Repeat the listing below in full, exactly as it stands.

#### Supplied material:
● ● ● ●

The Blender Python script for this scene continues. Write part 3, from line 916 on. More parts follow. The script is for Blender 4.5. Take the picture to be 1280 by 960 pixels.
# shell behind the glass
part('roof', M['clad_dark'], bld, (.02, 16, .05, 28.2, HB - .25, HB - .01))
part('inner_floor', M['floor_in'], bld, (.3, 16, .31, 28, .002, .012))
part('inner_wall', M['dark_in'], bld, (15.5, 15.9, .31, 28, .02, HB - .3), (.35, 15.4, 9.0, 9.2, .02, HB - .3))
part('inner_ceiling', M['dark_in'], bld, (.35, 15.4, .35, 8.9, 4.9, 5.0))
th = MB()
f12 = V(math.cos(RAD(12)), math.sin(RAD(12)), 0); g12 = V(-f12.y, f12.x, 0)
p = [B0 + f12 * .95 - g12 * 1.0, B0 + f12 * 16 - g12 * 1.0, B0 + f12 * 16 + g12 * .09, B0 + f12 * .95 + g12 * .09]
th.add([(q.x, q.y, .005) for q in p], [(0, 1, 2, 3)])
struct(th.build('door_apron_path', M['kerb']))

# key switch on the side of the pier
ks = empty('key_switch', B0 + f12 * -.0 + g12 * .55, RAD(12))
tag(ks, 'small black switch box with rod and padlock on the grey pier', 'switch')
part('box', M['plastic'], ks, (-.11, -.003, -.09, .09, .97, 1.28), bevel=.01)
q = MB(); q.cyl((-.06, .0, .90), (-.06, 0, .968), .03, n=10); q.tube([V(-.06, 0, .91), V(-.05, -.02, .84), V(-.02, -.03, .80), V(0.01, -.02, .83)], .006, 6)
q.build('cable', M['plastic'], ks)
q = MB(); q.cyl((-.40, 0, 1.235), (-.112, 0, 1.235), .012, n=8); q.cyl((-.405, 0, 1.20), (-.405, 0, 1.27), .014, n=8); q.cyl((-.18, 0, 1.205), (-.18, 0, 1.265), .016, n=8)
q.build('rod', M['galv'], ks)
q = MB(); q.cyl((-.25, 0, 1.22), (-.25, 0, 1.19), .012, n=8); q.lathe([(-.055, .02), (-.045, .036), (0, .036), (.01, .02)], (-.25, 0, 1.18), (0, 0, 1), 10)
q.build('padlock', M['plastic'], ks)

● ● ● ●

#### Final answer:
The Blender Python script for this scene continues. Write part 3, from line 916 on. More parts follow. The script is for Blender 4.5. Take the picture to be 1280 by 960 pixels.
# shell behind the glass
part('roof', M['clad_dark'], bld, (.02, 16, .05, 28.2, HB - .25, HB - .01))
part('inner_floor', M['floor_in'], bld, (.3, 16, .31, 28, .002, .012))
part('inner_wall', M['dark_in'], bld, (15.5, 15.9, .31, 28, .02, HB - .3), (.35, 15.4, 9.0, 9.2, .02, HB - .3))
part('inner_ceiling', M['dark_in'], bld, (.35, 15.4, .35, 8.9, 4.9, 5.0))
th = MB()
f12 = V(math.cos(RAD(12)), math.sin(RAD(12)), 0); g12 = V(-f12.y, f12.x, 0)
p = [B0 + f12 * .95 - g12 * 1.0, B0 + f12 * 16 - g12 * 1.0, B0 + f12 * 16 + g12 * .09, B0 + f12 * .95 + g12 * .09]
th.add([(q.x, q.y, .005) for q in p], [(0, 1, 2, 3)])
struct(th.build('door_apron_path', M['kerb']))

# key switch on the side of the pier
ks = empty('key_switch', B0 + f12 * -.0 + g12 * .55, RAD(12))
tag(ks, 'small black switch box with rod and padlock on the grey pier', 'switch')
part('box', M['plastic'], ks, (-.11, -.003, -.09, .09, .97, 1.28), bevel=.01)
q = MB(); q.cyl((-.06, .0, .90), (-.06, 0, .968), .03, n=10); q.tube([V(-.06, 0, .91), V(-.05, -.02, .84), V(-.02, -.03, .80), V(0.01, -.02, .83)], .006, 6)
q.build('cable', M['plastic'], ks)
q = MB(); q.cyl((-.40, 0, 1.235), (-.112, 0, 1.235), .012, n=8); q.cyl((-.405, 0, 1.20), (-.405, 0, 1.27), .014, n=8); q.cyl((-.18, 0, 1.205), (-.18, 0, 1.265), .016, n=8)
q.build('rod', M['galv'], ks)
q = MB(); q.cyl((-.25, 0, 1.22), (-.25, 0, 1.19), .012, n=8); q.lathe([(-.055, .02), (-.045, .036), (0, .036), (.01, .02)], (-.25, 0, 1.18), (0, 0, 1), 10)
q.build('padlock', M['plastic'], ks)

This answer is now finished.